COLLECTED DATA -
___

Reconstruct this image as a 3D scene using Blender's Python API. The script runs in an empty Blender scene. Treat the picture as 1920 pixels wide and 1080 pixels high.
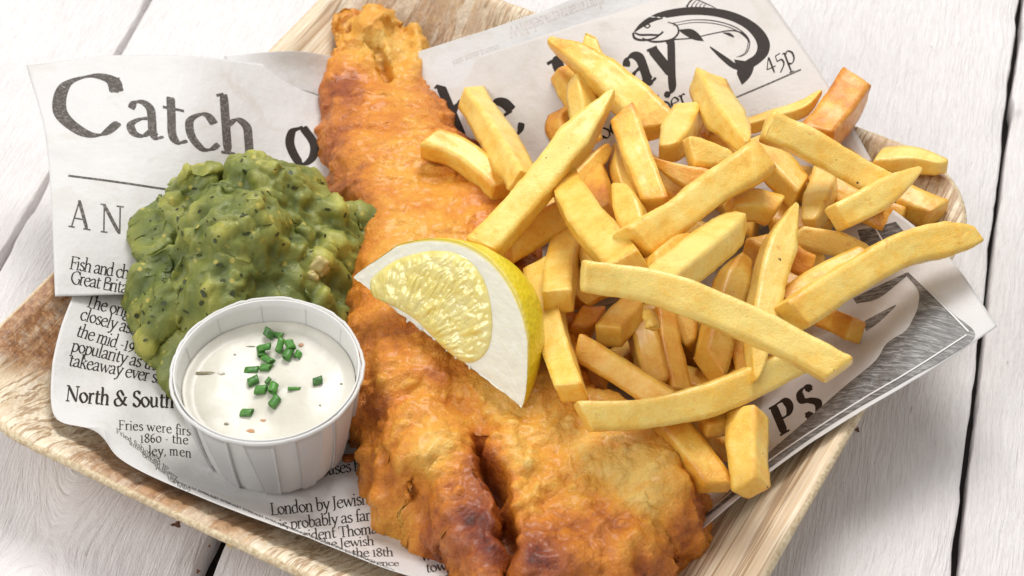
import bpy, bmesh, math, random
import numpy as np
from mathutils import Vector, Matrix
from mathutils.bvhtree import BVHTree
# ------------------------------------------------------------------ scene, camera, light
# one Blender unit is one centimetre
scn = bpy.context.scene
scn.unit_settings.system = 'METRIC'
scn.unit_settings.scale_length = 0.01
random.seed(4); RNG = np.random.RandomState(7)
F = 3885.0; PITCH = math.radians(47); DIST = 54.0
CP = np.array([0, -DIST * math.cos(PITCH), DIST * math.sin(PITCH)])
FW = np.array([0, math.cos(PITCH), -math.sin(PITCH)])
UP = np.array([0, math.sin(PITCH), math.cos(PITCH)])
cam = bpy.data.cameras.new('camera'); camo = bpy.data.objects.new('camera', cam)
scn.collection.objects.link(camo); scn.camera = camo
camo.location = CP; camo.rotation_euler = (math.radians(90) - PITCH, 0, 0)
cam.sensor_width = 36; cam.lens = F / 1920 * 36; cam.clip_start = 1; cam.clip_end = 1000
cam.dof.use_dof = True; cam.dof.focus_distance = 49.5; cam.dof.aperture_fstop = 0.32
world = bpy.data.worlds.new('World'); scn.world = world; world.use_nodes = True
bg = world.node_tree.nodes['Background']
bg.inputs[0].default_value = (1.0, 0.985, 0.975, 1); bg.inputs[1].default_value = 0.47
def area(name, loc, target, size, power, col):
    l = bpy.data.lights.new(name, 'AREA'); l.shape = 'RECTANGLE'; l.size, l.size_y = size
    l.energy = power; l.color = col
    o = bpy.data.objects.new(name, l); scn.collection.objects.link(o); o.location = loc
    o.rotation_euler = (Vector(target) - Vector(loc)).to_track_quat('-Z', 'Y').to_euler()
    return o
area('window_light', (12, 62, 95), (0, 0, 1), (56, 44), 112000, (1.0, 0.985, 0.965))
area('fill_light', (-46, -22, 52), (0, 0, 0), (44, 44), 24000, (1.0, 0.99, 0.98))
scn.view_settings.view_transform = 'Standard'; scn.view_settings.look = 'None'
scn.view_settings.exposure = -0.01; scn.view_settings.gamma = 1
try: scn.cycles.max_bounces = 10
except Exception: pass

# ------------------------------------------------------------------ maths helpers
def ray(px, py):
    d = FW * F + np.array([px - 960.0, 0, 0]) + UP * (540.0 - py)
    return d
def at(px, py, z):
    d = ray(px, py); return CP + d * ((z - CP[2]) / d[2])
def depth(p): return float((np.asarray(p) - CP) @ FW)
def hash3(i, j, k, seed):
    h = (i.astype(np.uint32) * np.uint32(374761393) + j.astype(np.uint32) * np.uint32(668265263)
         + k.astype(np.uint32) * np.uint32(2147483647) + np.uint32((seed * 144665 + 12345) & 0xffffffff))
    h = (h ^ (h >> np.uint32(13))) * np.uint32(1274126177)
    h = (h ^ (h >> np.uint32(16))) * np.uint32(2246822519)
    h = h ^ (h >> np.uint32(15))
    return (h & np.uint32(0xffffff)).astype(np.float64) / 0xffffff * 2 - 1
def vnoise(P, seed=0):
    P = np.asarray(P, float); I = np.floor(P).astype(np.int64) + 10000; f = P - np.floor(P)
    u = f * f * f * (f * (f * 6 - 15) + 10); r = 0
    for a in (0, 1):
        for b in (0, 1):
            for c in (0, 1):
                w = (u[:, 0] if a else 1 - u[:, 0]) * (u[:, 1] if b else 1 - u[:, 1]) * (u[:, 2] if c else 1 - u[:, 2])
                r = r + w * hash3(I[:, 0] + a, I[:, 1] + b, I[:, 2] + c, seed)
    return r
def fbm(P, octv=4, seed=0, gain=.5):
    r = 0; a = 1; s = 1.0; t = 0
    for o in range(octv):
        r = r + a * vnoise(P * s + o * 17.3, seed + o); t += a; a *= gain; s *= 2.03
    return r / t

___

REQUIREMENT - Without the pictures, copy the material exactly as given.

ANSWER TO THE TASK -
Reconstruct this image as a 3D scene using Blender's Python API. The script runs in an empty Blender scene. Treat the picture as 1920 pixels wide and 1080 pixels high.
import bpy, bmesh, math, random
import numpy as np
from mathutils import Vector, Matrix
from mathutils.bvhtree import BVHTree
# ------------------------------------------------------------------ scene, camera, light
# one Blender unit is one centimetre
scn = bpy.context.scene
scn.unit_settings.system = 'METRIC'
scn.unit_settings.scale_length = 0.01
random.seed(4); RNG = np.random.RandomState(7)
F = 3885.0; PITCH = math.radians(47); DIST = 54.0
CP = np.array([0, -DIST * math.cos(PITCH), DIST * math.sin(PITCH)])
FW = np.array([0, math.cos(PITCH), -math.sin(PITCH)])
UP = np.array([0, math.sin(PITCH), math.cos(PITCH)])
cam = bpy.data.cameras.new('camera'); camo = bpy.data.objects.new('camera', cam)
scn.collection.objects.link(camo); scn.camera = camo
camo.location = CP; camo.rotation_euler = (math.radians(90) - PITCH, 0, 0)
cam.sensor_width = 36; cam.lens = F / 1920 * 36; cam.clip_start = 1; cam.clip_end = 1000
cam.dof.use_dof = True; cam.dof.focus_distance = 49.5; cam.dof.aperture_fstop = 0.32
world = bpy.data.worlds.new('World'); scn.world = world; world.use_nodes = True
bg = world.node_tree.nodes['Background']
bg.inputs[0].default_value = (1.0, 0.985, 0.975, 1); bg.inputs[1].default_value = 0.47
def area(name, loc, target, size, power, col):
    l = bpy.data.lights.new(name, 'AREA'); l.shape = 'RECTANGLE'; l.size, l.size_y = size
    l.energy = power; l.color = col
    o = bpy.data.objects.new(name, l); scn.collection.objects.link(o); o.location = loc
    o.rotation_euler = (Vector(target) - Vector(loc)).to_track_quat('-Z', 'Y').to_euler()
    return o
area('window_light', (12, 62, 95), (0, 0, 1), (56, 44), 112000, (1.0, 0.985, 0.965))
area('fill_light', (-46, -22, 52), (0, 0, 0), (44, 44), 24000, (1.0, 0.99, 0.98))
scn.view_settings.view_transform = 'Standard'; scn.view_settings.look = 'None'
scn.view_settings.exposure = -0.01; scn.view_settings.gamma = 1
try: scn.cycles.max_bounces = 10
except Exception: pass

# ------------------------------------------------------------------ maths helpers
def ray(px, py):
    d = FW * F + np.array([px - 960.0, 0, 0]) + UP * (540.0 - py)
    return d
def at(px, py, z):
    d = ray(px, py); return CP + d * ((z - CP[2]) / d[2])
def depth(p): return float((np.asarray(p) - CP) @ FW)
def hash3(i, j, k, seed):
    h = (i.astype(np.uint32) * np.uint32(374761393) + j.astype(np.uint32) * np.uint32(668265263)
         + k.astype(np.uint32) * np.uint32(2147483647) + np.uint32((seed * 144665 + 12345) & 0xffffffff))
    h = (h ^ (h >> np.uint32(13))) * np.uint32(1274126177)
    h = (h ^ (h >> np.uint32(16))) * np.uint32(2246822519)
    h = h ^ (h >> np.uint32(15))
    return (h & np.uint32(0xffffff)).astype(np.float64) / 0xffffff * 2 - 1
def vnoise(P, seed=0):
    P = np.asarray(P, float); I = np.floor(P).astype(np.int64) + 10000; f = P - np.floor(P)
    u = f * f * f * (f * (f * 6 - 15) + 10); r = 0
    for a in (0, 1):
        for b in (0, 1):
            for c in (0, 1):
                w = (u[:, 0] if a else 1 - u[:, 0]) * (u[:, 1] if b else 1 - u[:, 1]) * (u[:, 2] if c else 1 - u[:, 2])
                r = r + w * hash3(I[:, 0] + a, I[:, 1] + b, I[:, 2] + c, seed)
    return r
def fbm(P, octv=4, seed=0, gain=.5):
    r = 0; a = 1; s = 1.0; t = 0
    for o in range(octv):
        r = r + a * vnoise(P * s + o * 17.3, seed + o); t += a; a *= gain; s *= 2.03
    return r / t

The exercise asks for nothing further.